I did not have an adequate answer to him at the time and probably mumbled something that didn’t satisfy him. Today, after thinking about his question for a long time, I would say to him that I do not believe nature is absolutely uniform; there is true novelty in nature. An example is a genuinely, libertarian free choice acted upon. Second, I would tell him that I don’t think there ever could be a technology that could detect the after effects of every contingent and novel event within nature. I think he and I were/are thinking of “nature” very differently. Is his view necessary to modern science? What about quantum mechanics? At the time we did not have time to discuss his question in any depth or detail which is why I bring it up here. What say you?
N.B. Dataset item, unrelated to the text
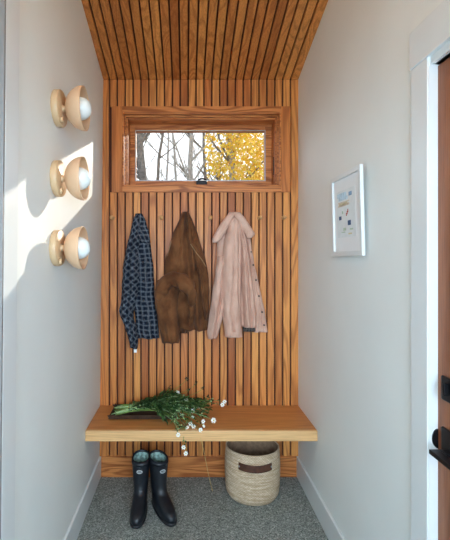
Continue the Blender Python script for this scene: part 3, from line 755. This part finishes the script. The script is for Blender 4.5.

As I have said here before, Craig Keener (Asbury Theological Seminary) has published books of case studies of verifiable miracles of the third kind. My African students and acquaintances testify of having seen real miracles and most, if not all, of them are well aware of modern science.
Is the bias against belief in miracles possibly more one of philosophy than of science itself? And yet, many celebrity scientists talk about miracles as if belief in them is obviously contrary to modern science.
Two questions, then: 1) Is belief in miracles (at least one, the resurrection of Jesus Christ) necessary for authentic Christianity, and 2) Is belief in miracles contrary to modern science?